Ich hatte mir – ehrlich gesagt – bei dem Buch etwas anderes erwartet. Dass man beispielsweise mehr auf die Präklampsie, die während der Schwangerschaft der Mutter auftrat und zu ihrem Tod führte, eingeht. Denn auch ich hatte schon Präklampsie. Andererseits ist das ein Buch vorwiegend für Jugendliche, und da sind Themen wie „Präklampsie“ zu kompliziert. Es geht in der Hauptsache um Pearl und die Beziehungen in ihrem Leben. Die Leute, mit denen sie Beziehungen pflegt, sind Nebencharaktere, beispielsweise das Baby Rose, der Nachbarsjugendliche Finn und Granny, die Mutter von Pearls Dad.

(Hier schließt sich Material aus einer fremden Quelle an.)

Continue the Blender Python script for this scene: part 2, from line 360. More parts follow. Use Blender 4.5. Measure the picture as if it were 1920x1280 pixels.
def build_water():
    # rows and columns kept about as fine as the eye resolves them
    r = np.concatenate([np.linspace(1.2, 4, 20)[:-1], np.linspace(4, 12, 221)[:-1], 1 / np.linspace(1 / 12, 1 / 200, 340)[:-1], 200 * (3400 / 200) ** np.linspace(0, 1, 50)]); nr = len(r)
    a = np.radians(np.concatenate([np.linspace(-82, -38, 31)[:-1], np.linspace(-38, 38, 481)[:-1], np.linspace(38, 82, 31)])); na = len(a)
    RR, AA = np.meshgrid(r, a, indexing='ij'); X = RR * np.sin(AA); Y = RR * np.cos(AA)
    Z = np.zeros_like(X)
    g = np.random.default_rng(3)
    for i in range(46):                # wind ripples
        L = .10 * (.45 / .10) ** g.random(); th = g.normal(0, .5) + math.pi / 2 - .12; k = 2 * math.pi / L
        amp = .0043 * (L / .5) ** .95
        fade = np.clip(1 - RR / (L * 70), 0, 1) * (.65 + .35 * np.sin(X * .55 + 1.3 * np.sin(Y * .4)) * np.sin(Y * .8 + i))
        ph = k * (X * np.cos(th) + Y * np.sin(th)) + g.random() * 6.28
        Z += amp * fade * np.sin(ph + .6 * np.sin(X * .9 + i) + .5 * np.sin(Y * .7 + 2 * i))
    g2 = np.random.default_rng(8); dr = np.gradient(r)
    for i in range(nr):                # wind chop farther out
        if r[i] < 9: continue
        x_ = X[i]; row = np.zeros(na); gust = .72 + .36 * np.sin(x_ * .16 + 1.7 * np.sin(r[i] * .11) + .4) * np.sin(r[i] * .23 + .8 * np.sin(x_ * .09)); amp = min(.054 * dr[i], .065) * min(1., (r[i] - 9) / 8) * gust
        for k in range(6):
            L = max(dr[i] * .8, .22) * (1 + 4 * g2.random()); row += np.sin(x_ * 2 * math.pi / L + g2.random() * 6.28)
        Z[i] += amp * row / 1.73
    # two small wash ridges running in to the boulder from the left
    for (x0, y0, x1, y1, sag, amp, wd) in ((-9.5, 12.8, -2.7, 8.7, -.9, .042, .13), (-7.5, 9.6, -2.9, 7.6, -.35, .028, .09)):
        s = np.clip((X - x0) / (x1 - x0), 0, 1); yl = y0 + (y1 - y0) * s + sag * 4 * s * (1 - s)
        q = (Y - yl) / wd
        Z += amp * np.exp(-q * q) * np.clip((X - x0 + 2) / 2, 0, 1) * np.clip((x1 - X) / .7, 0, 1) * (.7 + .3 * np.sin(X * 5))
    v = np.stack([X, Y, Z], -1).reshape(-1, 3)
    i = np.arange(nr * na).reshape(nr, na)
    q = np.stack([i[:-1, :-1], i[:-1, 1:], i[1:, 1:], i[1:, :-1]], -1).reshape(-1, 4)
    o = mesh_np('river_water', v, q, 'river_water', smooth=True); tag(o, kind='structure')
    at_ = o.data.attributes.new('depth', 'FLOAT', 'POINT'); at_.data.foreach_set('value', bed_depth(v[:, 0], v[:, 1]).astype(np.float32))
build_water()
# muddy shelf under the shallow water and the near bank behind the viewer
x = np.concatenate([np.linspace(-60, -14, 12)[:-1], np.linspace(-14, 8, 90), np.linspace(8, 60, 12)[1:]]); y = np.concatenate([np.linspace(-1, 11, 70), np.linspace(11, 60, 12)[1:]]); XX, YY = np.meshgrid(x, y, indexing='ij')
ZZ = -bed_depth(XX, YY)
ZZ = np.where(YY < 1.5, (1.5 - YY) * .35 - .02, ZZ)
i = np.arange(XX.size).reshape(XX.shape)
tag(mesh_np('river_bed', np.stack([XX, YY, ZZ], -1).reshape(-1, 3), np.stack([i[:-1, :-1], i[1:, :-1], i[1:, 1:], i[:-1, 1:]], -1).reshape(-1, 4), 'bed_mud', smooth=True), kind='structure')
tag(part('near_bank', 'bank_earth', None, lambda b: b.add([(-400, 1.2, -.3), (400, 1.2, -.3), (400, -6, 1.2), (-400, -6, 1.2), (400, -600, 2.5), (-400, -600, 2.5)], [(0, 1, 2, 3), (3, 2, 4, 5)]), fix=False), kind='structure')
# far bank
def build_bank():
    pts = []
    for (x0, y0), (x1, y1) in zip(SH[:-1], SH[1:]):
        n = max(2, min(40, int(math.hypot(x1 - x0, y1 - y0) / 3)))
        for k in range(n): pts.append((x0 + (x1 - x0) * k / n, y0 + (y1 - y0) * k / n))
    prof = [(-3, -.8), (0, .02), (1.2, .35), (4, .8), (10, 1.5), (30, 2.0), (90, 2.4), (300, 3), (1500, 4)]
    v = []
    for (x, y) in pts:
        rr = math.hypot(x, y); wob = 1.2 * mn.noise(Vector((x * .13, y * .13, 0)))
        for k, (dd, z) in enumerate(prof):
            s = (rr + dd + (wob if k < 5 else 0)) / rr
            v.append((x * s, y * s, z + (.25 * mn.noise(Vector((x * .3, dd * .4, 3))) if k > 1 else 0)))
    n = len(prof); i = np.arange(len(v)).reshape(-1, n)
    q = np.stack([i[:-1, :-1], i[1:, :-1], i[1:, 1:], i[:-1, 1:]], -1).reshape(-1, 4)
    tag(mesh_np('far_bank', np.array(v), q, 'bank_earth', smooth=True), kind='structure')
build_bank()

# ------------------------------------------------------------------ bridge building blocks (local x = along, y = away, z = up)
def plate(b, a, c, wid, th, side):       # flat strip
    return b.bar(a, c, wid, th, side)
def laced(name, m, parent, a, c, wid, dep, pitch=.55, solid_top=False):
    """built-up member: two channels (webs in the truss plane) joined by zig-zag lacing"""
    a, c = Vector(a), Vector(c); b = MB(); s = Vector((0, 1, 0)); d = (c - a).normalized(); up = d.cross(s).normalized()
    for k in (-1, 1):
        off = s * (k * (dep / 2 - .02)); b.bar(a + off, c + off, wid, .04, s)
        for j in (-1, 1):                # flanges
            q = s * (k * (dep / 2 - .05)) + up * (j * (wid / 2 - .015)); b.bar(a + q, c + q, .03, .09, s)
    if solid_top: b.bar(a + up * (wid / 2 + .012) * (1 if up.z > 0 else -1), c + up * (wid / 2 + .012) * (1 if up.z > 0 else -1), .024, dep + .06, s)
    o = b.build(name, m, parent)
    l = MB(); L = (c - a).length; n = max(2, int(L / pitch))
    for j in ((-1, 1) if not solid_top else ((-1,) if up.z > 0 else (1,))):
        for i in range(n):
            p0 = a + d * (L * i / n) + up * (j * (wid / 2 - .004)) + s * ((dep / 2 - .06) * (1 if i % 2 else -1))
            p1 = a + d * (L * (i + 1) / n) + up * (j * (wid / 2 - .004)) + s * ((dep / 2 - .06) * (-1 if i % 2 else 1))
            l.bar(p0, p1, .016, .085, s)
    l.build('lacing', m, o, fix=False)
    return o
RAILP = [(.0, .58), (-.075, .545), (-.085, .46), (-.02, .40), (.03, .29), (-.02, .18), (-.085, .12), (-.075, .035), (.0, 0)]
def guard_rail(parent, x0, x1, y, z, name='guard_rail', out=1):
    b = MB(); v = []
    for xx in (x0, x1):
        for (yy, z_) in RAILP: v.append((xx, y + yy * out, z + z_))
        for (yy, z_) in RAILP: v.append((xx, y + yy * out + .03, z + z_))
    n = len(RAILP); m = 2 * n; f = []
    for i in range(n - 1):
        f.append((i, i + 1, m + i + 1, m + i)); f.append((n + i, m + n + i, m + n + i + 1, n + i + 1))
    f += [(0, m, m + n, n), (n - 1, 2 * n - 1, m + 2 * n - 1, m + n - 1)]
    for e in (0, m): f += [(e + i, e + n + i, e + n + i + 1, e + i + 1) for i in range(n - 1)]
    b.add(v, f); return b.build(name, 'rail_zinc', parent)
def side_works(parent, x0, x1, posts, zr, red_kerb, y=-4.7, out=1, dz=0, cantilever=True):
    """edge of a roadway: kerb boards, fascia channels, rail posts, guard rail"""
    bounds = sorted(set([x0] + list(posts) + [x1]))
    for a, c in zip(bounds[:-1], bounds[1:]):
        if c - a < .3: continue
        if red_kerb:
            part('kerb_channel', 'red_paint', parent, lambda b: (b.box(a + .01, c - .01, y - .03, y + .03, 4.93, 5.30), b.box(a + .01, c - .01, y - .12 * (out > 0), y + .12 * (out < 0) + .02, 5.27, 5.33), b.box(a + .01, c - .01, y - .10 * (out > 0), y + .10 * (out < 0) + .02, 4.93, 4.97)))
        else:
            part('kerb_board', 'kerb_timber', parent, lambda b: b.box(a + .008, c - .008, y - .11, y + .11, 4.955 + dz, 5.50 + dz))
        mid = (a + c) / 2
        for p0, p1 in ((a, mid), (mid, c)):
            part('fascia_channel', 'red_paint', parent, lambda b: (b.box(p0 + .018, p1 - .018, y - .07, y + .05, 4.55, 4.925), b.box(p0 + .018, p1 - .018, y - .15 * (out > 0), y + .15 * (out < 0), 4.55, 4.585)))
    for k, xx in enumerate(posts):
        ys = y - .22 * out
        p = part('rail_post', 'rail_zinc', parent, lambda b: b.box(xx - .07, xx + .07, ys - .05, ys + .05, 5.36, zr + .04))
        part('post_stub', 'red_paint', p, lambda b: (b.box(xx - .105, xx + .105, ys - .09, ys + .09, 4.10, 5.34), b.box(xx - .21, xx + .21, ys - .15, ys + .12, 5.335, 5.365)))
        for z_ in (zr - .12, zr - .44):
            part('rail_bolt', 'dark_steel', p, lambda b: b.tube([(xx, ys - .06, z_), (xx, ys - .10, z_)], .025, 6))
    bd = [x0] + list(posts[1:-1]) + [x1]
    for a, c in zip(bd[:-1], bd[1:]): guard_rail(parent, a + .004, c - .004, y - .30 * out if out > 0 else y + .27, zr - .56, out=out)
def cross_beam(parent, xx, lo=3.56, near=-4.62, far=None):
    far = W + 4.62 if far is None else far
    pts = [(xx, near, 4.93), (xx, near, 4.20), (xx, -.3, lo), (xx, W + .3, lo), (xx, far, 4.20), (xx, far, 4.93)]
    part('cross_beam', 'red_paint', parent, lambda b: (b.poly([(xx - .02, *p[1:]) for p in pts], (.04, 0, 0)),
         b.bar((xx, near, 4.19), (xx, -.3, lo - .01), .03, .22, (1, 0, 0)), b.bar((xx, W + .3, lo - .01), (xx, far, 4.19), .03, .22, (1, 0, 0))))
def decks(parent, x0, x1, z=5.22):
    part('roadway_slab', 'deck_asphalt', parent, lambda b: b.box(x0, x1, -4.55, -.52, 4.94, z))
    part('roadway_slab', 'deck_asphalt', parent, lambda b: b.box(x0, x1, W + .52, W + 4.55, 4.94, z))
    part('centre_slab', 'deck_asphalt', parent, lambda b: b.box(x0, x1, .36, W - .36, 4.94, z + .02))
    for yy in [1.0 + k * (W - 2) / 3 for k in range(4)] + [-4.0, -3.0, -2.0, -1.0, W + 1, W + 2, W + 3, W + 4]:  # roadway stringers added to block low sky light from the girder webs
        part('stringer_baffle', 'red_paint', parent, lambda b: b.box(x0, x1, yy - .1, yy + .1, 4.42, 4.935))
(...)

Das Buch lässt sich zügig lesen. Es gibt zwölf Kapitel, jedes Kapitel repräsentiert einen Monat. Die Handlung wird aus der Ich-Perspektive von Pearl im Präsens (der Gegenwart) erzählt. Den Erzählton finde ich in Ordnung, er trifft die Verzweiflung von Pearl. Der Ton ist zwar immer wieder aufmüpfig, aber nicht so nervend, dass ich jetzt die Lektüre abbrechen müsste.

Mein Fazit:
„Das Jahr, nachdem die Welt stehen blieb“ von Clare Furniss ist ein gutes Jugendbuch, das aufzeigt, wie eine 15-Jährige versucht, die Trauer um ihre Mutter zu überwinden. Manche Dinge haben mich gestört – aber den Schluss fand ich richtig gut.

Ich vergebe vier Sterne und eine Leseempfehlung.